There is another difference between the events of 1988 and today. At that time, the protests were led and organized mostly by students; today the protests are led by Buddhist monks. It is hard to overestimate the role of the monks in Burmese society. They are the source of moral legitimacy of any public and political structure or institution, and to lose the monks’ support means to lose such legitimacy in the eyes of the society. This, in its turn, means that any such structure or institution is doomed, which is why today we can predict with certainty that the military regime in Myanmar will soon be gone.

Today the situation in Myanmar, a country that had been abandoned to the periphery of world politics, has become a major international problem. It is the subject of intensive discussion at the UN General Assembly; it has captured the attention of the leading powers of the world. Leaders of the United States, France and the UK, among others have already responded to these events by criticizing the military regime and urging the world community to take various measures against it.

The reaction of the world's leading powers to these events is characterized by the fact that Myanmar has little to offer the outside world. It does not have any large-scale supplies of oil or gas or any other attractive deposits of natural resources. The G8 countries have little or no economic interests in Myanmar.

China is somewhat of an exception; traditionally, it has seen its southern neighbor as one of the few areas where it can play an active political and economic role, which is why China’s reluctance to join the choir of international critics of the Yangon regime is quite understandable. On the other hand, as the Olympic Games in Beijing approach, China – under Western pressure - has already agreed to terminate its relationships with Sudan and the Congo due to human rights violations in those countries.

Today Russia does not really care about Western public opinion, and sometimes this is a good thing. However, the Russian Ministry of Foreign Affairs declaration that the mass shootings of peaceful civilians in Myanmar is “the country’s internal affair,” is not appropriate.
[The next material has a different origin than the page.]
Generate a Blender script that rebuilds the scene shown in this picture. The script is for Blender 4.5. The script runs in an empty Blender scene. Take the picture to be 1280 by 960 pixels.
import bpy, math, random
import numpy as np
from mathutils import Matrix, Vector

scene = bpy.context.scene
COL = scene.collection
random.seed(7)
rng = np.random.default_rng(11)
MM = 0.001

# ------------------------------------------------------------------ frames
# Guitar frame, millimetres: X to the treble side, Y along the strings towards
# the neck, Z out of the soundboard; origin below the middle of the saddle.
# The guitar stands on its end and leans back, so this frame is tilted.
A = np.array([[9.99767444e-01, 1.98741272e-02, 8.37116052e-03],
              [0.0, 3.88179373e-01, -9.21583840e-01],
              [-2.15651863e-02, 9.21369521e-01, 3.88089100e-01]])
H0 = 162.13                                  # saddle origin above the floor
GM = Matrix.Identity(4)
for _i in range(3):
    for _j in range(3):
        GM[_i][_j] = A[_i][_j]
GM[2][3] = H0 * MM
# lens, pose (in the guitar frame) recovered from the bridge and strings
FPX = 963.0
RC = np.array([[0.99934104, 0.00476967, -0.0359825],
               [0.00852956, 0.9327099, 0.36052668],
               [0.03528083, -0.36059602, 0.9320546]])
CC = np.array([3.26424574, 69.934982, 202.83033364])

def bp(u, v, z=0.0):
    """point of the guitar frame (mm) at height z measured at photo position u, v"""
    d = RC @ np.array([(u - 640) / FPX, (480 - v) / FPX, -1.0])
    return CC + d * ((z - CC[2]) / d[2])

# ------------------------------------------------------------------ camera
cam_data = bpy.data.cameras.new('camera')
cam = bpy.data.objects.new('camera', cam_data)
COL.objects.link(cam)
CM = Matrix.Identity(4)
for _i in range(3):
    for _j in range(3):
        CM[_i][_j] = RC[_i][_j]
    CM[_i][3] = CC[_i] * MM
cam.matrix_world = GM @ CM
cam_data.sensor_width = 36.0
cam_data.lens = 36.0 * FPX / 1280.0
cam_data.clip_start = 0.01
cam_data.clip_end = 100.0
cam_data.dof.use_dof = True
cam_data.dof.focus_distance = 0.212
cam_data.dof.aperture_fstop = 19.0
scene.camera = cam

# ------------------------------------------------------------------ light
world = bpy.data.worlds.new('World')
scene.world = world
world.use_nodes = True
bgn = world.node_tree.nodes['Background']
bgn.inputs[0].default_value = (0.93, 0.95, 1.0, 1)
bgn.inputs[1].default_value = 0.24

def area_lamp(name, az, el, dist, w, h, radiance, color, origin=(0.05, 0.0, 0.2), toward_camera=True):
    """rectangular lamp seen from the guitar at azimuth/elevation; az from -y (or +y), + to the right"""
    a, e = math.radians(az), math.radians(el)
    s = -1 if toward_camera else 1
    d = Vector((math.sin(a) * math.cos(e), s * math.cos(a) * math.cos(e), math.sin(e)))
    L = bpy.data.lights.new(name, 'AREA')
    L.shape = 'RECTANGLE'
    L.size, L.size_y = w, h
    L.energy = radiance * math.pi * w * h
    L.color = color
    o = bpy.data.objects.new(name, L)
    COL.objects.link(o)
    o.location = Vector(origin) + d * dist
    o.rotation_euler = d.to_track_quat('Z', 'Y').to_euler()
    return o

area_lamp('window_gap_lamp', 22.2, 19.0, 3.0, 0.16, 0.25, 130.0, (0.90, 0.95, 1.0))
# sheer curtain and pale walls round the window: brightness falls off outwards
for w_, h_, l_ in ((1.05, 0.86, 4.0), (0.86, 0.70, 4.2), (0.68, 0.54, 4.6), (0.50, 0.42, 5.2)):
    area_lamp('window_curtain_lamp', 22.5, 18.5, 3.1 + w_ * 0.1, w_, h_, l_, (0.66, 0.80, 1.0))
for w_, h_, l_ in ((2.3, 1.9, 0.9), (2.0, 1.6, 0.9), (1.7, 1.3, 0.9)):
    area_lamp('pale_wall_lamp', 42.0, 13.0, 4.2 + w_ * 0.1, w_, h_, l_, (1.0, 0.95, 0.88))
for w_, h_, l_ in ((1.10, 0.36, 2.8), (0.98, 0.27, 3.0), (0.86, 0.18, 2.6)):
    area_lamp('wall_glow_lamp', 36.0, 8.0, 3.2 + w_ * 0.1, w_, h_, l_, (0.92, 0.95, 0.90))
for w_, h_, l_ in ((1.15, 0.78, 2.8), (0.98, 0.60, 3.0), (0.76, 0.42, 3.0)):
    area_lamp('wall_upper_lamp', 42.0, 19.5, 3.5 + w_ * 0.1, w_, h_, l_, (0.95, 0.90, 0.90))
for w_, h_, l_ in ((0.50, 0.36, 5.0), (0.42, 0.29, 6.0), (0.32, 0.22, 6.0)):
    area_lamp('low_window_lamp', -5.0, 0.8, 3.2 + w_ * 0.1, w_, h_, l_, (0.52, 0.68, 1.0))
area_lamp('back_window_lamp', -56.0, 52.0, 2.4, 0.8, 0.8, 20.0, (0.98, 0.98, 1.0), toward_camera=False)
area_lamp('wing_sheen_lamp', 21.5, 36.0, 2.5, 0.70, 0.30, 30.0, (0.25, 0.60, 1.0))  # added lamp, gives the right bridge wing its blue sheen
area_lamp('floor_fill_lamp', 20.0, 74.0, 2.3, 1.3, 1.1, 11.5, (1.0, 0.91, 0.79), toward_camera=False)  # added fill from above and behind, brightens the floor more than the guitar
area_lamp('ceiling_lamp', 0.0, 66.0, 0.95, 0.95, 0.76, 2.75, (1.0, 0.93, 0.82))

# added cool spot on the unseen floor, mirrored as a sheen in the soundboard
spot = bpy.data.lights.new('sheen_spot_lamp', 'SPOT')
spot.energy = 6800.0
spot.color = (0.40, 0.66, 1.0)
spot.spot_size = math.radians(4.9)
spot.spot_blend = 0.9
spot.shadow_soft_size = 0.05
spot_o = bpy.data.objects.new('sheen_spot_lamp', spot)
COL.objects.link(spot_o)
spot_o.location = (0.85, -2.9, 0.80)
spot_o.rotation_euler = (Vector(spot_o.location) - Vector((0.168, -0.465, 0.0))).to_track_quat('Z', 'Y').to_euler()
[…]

Myanmar is not part of the post-Soviet space; it is far from being a zone of vital interest for Russia, the relationship between Russia and Myanmar has no additional extraneous geopolitical circumstances.

In the absence of any ulterior motives, it is possible to view Myanmar as a test for Russian foreign policy. The shooting of a peaceful demonstration in Myanmar really is a shooting of a peaceful demonstration, not one organized by some hidden enemies of Russia like the “sponsors of the Orange Revolution," George Soros or the CIA. And this is exactly why Russia could have afforded a much more humane reaction - especially since even the UN Charter clearly states that such events cannot, as a matter of principle, be considered as “internal affairs” of any country. By speaking out at this time with a harsh criticism of the Yangon regime, by joining economic sanctions or even by initiating such sanctions, Moscow would not have risked anything in the material or economic sense. Instead, it would have multiplied its moral authority in the international arena. And it would have not earned such reactions as a recent article in The Washington Post, in which the Chinese and Russian supreme authorities were listed together as accomplices of a bloody regime.

As any great power should do in such situations, Russia's reaction should be made on humanistic principles; it should demonstrate special attention to humanitarian issues and to human rights. Because a truly great power can afford to step out onto the international arena to pursue some general principles beyond momentary interests as a reaction to changing external circumstances. In the case of the Myanmar events, I think that the Russian diplomacy has completely failed the “humanitarian test.”

Georgy Bovt is a Moscow-based political analyst.